GIVEN TASK: From the listing that follows, reproduce only the lines from the one holding "Build this scene" through the one holding "sin, cos, pi = math.sin, math.cos, math.pi", both included, with no pictures.

(A run of records)
□ □ □
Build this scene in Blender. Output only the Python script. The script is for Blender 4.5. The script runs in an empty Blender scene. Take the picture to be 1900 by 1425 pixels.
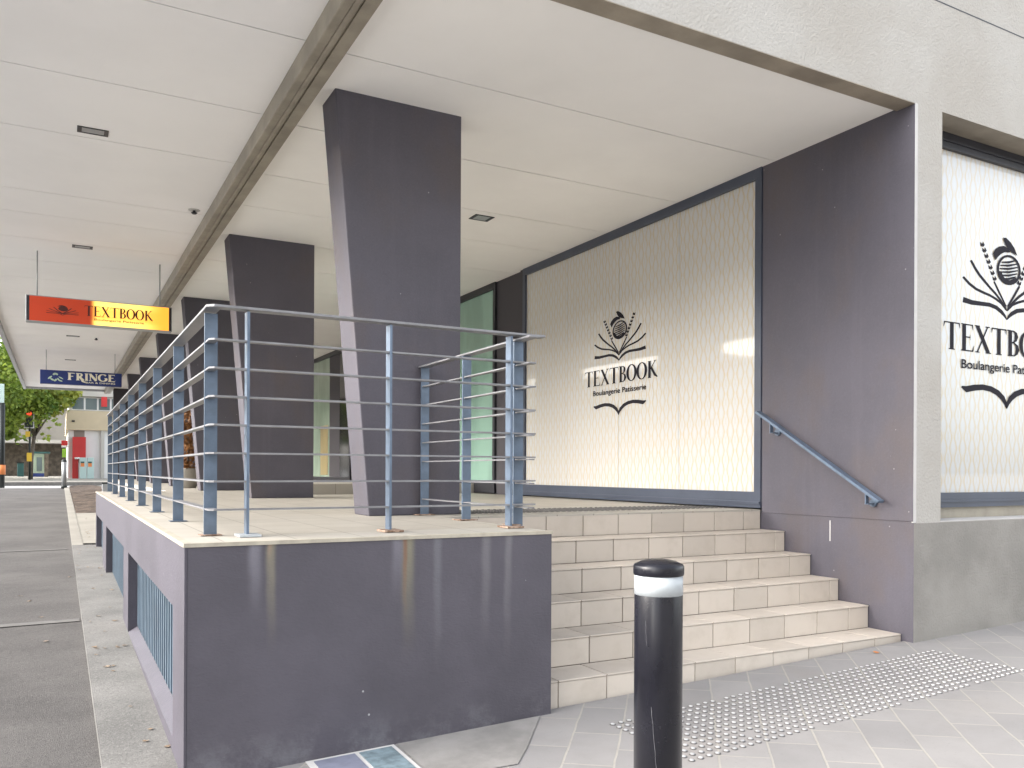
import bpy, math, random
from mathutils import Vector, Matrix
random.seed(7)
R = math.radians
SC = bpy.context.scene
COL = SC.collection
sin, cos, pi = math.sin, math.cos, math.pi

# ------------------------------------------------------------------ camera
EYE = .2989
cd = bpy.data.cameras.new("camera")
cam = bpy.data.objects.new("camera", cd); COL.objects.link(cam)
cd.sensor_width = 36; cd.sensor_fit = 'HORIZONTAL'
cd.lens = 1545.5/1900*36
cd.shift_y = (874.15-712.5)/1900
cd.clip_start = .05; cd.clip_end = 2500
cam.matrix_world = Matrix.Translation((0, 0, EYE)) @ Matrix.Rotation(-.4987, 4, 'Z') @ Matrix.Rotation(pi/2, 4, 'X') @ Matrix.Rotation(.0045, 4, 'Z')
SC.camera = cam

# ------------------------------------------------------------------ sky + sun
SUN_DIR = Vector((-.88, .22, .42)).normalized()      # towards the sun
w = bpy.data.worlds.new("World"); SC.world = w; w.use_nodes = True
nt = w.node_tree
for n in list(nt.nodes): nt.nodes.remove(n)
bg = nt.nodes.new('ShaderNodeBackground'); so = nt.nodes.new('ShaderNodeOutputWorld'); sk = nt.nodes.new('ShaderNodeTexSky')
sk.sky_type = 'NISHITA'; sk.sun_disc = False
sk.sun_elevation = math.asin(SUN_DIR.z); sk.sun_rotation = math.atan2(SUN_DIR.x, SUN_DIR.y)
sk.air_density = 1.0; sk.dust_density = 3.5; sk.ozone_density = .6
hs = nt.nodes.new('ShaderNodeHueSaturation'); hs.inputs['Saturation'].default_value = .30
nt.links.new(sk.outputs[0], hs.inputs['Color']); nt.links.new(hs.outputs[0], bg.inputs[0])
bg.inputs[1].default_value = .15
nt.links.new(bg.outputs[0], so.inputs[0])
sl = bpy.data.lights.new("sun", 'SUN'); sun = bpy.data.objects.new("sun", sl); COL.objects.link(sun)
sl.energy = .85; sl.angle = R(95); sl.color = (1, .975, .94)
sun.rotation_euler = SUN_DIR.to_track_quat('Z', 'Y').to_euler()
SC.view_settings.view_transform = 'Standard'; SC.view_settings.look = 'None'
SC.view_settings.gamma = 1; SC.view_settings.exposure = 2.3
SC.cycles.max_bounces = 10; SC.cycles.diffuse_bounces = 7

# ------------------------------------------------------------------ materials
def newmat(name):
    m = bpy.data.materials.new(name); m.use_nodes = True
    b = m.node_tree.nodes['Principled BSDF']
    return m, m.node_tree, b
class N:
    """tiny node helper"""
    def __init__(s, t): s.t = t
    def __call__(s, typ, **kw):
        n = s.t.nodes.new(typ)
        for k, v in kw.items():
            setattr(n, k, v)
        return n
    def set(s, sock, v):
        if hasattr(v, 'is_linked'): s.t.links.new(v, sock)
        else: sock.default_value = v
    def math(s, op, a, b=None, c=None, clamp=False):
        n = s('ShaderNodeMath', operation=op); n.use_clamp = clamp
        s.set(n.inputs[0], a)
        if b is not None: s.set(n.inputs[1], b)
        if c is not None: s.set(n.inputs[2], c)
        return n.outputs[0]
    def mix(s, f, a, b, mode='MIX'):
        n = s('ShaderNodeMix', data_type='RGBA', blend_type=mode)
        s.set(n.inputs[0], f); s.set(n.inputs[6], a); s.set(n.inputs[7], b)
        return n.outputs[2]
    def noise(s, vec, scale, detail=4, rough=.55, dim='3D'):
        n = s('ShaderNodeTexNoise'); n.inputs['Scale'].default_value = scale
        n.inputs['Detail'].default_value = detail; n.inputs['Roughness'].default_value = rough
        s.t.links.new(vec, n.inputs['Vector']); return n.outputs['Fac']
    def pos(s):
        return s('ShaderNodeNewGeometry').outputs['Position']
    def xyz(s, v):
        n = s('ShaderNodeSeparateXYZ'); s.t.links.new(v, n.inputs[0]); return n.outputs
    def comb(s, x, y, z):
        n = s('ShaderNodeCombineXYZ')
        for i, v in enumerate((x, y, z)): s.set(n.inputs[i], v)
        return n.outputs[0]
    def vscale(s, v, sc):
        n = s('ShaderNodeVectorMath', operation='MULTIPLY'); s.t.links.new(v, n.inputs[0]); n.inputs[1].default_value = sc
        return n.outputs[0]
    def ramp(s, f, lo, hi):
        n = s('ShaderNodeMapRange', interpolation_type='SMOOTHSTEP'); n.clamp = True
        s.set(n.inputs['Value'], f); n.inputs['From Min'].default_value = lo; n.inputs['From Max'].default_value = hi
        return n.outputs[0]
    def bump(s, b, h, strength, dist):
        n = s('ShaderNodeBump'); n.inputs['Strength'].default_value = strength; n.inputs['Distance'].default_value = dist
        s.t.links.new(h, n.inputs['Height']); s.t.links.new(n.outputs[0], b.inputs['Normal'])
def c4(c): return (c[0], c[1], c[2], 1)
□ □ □
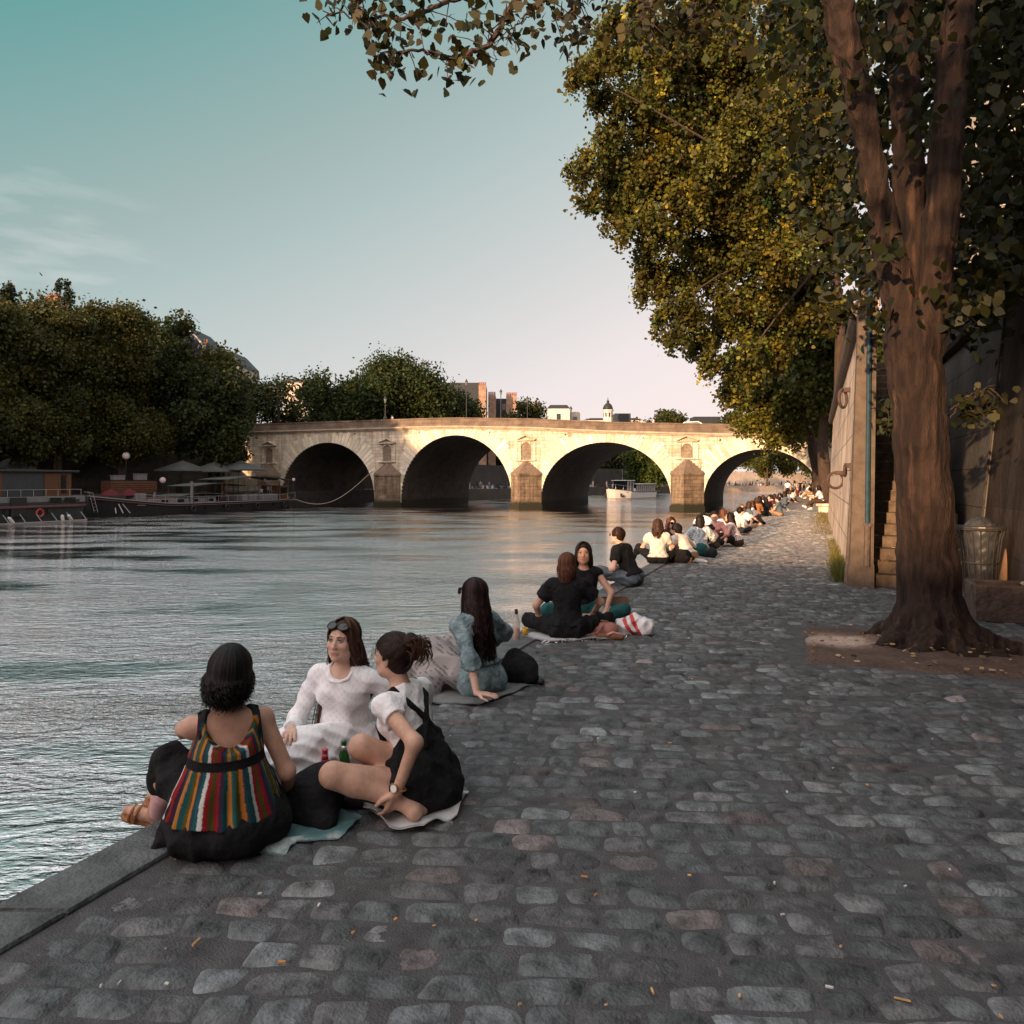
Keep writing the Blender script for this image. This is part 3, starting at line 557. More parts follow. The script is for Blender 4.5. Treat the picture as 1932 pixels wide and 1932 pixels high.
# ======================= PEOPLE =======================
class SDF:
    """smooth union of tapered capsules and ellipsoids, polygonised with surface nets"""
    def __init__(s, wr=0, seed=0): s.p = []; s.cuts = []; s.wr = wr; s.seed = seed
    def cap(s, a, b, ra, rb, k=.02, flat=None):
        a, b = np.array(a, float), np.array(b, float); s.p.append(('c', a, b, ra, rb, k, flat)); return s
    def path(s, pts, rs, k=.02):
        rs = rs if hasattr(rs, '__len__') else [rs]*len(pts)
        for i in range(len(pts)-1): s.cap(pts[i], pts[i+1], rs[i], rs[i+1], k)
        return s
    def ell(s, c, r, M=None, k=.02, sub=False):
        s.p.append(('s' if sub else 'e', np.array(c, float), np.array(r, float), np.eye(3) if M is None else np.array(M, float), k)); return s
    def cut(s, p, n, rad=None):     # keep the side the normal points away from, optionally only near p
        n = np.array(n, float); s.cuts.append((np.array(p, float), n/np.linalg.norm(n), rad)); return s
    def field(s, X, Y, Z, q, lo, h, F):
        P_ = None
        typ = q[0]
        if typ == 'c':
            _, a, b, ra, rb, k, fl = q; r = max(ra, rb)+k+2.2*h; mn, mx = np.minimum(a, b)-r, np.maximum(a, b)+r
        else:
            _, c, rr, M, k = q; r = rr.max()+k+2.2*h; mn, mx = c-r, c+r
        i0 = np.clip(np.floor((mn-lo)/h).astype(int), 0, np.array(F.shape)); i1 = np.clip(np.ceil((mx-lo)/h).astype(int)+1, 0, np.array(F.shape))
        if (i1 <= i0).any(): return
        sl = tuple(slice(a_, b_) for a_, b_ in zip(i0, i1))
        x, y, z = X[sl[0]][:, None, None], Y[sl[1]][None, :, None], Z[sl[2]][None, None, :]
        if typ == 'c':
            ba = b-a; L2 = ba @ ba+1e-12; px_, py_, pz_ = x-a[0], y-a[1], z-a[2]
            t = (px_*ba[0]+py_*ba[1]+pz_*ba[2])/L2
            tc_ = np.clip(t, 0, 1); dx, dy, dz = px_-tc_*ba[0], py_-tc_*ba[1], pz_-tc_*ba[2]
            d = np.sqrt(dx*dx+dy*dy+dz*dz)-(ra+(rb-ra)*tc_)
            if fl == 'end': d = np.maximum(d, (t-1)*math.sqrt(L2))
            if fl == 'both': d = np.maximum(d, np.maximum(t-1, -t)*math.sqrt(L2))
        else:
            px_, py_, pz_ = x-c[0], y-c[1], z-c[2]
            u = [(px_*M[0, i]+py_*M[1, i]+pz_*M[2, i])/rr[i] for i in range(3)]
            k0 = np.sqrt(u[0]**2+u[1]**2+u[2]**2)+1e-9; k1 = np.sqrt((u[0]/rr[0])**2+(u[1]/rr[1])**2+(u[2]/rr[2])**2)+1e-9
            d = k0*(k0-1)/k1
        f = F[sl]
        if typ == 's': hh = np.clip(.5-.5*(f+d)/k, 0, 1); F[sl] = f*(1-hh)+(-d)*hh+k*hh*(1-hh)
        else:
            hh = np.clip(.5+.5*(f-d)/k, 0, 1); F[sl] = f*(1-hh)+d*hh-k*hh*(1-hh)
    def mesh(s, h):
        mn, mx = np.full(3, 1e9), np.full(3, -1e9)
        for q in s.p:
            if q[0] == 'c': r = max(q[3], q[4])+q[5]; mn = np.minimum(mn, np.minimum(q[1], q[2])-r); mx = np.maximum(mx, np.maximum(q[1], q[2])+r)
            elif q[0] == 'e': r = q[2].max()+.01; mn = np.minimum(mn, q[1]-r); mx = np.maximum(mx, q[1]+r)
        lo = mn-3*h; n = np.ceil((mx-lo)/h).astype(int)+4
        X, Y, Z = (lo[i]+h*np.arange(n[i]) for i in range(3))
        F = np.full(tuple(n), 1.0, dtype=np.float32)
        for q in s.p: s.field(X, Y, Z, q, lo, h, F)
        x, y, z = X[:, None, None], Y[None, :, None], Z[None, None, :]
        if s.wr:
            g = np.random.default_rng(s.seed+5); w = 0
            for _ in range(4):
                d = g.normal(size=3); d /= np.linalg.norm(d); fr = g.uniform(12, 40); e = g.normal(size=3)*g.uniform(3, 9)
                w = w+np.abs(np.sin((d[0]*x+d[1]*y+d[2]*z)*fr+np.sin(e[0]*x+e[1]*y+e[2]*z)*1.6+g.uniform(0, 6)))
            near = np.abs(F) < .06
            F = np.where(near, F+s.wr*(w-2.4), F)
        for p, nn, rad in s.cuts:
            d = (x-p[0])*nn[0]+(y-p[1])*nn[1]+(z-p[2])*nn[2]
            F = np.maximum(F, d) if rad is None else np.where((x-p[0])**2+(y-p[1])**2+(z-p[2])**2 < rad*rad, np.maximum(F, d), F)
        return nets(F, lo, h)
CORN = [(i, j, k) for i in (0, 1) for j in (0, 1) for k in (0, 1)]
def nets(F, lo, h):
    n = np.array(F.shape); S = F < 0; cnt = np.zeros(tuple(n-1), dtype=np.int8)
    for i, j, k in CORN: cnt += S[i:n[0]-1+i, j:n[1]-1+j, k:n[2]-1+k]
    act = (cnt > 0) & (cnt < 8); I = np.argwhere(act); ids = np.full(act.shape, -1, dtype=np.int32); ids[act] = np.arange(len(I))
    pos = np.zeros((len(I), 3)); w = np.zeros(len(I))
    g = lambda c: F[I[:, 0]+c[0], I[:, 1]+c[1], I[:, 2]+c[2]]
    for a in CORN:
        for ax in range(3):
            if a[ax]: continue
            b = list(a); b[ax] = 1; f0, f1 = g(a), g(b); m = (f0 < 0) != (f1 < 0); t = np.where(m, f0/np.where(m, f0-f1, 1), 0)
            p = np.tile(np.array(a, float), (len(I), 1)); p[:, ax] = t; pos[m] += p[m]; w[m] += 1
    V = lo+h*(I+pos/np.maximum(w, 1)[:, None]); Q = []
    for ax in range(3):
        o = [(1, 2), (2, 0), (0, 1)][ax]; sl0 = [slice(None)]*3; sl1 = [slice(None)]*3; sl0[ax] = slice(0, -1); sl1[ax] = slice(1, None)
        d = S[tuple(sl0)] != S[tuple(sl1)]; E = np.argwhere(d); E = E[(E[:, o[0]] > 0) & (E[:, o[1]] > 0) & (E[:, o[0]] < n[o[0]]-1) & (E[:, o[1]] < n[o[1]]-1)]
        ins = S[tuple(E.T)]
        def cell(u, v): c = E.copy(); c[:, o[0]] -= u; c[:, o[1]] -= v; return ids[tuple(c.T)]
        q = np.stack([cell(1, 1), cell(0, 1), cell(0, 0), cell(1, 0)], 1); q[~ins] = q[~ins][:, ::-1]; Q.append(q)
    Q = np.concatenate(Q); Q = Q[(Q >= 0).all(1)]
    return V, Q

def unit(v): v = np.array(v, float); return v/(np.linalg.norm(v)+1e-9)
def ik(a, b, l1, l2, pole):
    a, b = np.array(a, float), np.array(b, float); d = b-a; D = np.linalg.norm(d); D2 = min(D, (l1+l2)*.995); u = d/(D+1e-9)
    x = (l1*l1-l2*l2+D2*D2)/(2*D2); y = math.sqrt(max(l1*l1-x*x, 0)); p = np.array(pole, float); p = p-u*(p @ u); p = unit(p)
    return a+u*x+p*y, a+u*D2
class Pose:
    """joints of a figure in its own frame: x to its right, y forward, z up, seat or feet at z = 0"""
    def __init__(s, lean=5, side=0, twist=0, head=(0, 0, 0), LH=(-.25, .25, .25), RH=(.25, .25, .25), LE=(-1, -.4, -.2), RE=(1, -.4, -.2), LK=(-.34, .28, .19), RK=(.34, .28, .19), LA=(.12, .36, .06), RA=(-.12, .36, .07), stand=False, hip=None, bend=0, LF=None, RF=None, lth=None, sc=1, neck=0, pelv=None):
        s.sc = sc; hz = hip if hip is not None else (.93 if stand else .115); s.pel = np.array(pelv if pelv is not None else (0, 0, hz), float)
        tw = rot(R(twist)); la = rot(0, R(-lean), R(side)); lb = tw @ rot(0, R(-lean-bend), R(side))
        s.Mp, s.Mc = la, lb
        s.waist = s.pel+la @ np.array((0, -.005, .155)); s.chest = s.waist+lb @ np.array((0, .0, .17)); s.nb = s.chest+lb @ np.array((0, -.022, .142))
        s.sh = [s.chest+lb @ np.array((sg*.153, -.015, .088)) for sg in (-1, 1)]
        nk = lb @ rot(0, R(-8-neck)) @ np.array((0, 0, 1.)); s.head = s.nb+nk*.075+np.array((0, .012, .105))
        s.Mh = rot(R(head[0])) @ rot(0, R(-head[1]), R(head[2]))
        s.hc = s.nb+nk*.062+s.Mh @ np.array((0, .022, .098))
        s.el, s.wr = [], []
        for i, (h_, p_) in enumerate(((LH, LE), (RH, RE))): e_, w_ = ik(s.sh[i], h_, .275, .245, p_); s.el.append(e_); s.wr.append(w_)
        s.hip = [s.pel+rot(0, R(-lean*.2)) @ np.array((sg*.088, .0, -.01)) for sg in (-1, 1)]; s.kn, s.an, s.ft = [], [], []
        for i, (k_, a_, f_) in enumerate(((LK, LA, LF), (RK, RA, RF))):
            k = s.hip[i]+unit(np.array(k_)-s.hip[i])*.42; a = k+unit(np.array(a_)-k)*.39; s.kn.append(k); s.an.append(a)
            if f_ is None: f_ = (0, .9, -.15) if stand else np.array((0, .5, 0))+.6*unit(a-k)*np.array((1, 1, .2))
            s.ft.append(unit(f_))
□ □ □
THE ANSWER:
Build this scene in Blender. Output only the Python script. The script is for Blender 4.5. The script runs in an empty Blender scene. Take the picture to be 1900 by 1425 pixels.
import bpy, math, random
from mathutils import Vector, Matrix
random.seed(7)
R = math.radians
SC = bpy.context.scene
COL = SC.collection
sin, cos, pi = math.sin, math.cos, math.pi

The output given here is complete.